At her school, as with most, if a teacher was visibly pregnant she was sent on unpaid leave. This so that children would not be tempted to ask questions regarding the female anatomy and “where-do-babies-come-from” inquiries would be kept at bay. Grandma tells a story about a woman who could not afford to be on unpaid leave for such a long stretch of time. She had several other children and no options. She successfully hid her pregnancy from the (all male) administration and even most of the teachers! Many other teachers would try the same technique, fail, and be “released” from work; a sometimes devastating blow to their families financially.

Friends, this was only fifty years ago.

Many of you, I would guess, get an unpleasant sensation when I use the word “feminism.” I talked with a man recently who said feminism was the worst thing that ever happened to America. True story. In fact, I have had lots of conversations about feminism recently: all of them tinged with bitterness and FOXNews style arguments (“You’re wrong, I’m right, shut up”). I was curious, why does feminism make people so angry?

Emily Shire wrote an enlightening article last year that offered some answers. She wrote,

An April 2013 poll found just 16 percent of men and 23 percent of women in America identify as feminists…However, that same poll found 82 percent of all Americans agree with the statement “men and women should be social, political, and economic equals.” That’s the simplest and most accurate definition of feminism, but the movement has come to be seen as anti-men, liberal, radical, pro-choice, and many other things that it is not.

These things are not, I repeat NOT, inherently tied to feminism. Hear me out on this one. You’re an intelligent person. You know that media tends to cover the extremes of an issue. To say that feminism is a man-hating, liberal, dirty-hippy’s movement would be like saying that the Westborough Baptist Church is a good representation of Christianity. It is not the whole picture, but the squeaky wheel gets the media.

It is easy to forget the good things that have come from a desire for gender equality when all we hear deeply biased. I like voting. I like that if my husband dies, I get to keep our house. I like that I could pursue a degree in just about any field. I like that I can get to the C-Suite. I like that I don’t have to publish under a false, male name. I like that I could grow up watching Starwars without being labeled as an unmarrible freak. I like that I got a great education. I like that someday, when I am pregnant, I won’t have to hide my growing baby from my boss for fear of not being able to feed my family.

Guess what. Those statements? They make me a feminist.

But you want to know what else makes me a feminist? I like that there may come a time when my husband isn’t seen as a weakling if he wants to stay home with our kids. I like that he is as likely to take a sick day for them as I am. I like that he stands up for women when they’re not present. I like that being a strong man doesn’t have to mean being a misogynistic jerk. I like that my sons might someday be able to be caring, kind, gentlemen without being labeled as “gay.”

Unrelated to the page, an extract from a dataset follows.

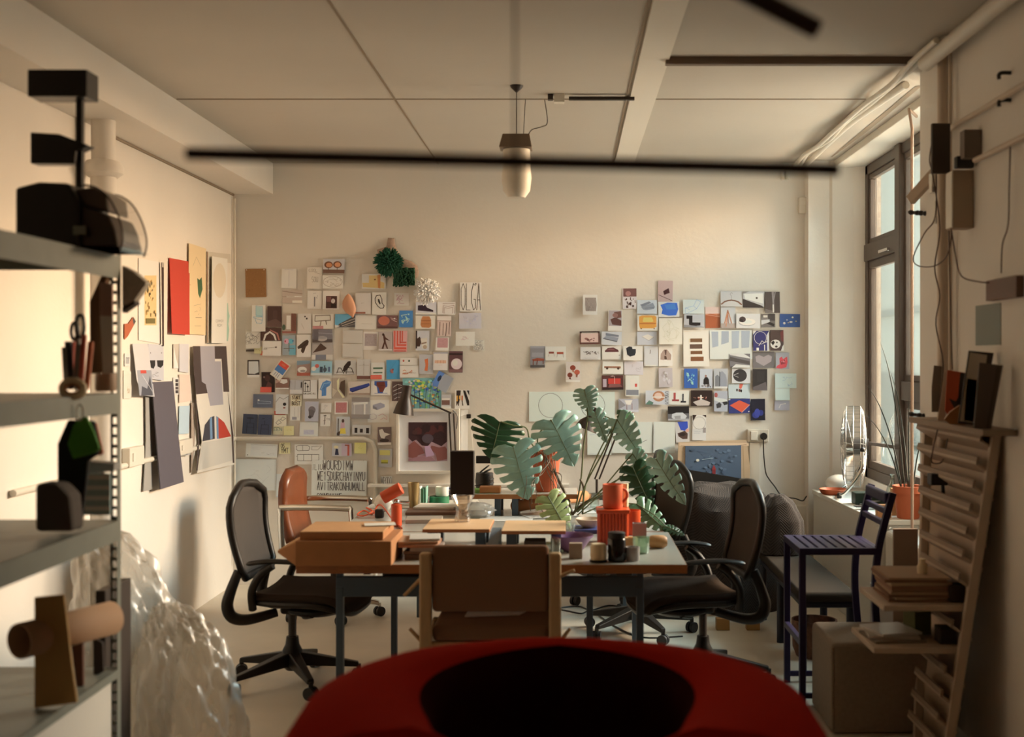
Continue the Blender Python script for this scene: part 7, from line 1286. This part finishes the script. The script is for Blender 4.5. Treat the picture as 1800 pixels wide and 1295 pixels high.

I do not think that women are better than men, or vice versa.

I think it is possible to be equal and different at the same time.

I think that boys and men need gender equality just as much as girls and women do.

In the Emily Shire article mentioned above, she also says this:

People do not realize you can be a feminist and pro-life. You can be a feminist and a stay-at-home mom. You can be a feminist and disagree with the birth control mandate of Obamacare (Affordable Healthcare Act). You can be a feminist and not advocate drinking your own menstrual blood.

So, before you decide you “hate” feminism, remember the little girl at Goodwill. In 2015, we have a culture where she could have picked a dinosaur toy or chosen to stay with the purse without fear of ridicule or penalty. This is a gift from generations of women before us who believed that we are valuable and worthy of the battle.

I understand why we wouldn’t want to label ourselves as feminist. I really do. The perception is too far from what we actually believe. And perception is a powerful thing. We have two options: we can find a new term (i.e. gender equality, the woman wars…we can be creative!) or we can decide that we will not allow the media to decide how we are perceived (a fight that women have always been up against, no matter the topic). There is, of course, the non-option: which, is to do nothing. That would be to take advantage of the benefits we have been given without acknowledging where they came from. My girl crush, Brene Brown says it this way in her book The Gifts of Imperfect Parenting:

“What separates privilege from entitlement is gratitude.”

The choice is ours. Let’s decide to notice when we are judging other women based on what is a “norm” for our gender. Men, stand up for the woman not in the room. We can bring our purses, our dinosaurs, our husbands, our conservative values, and our love of Starwars to “feminism.”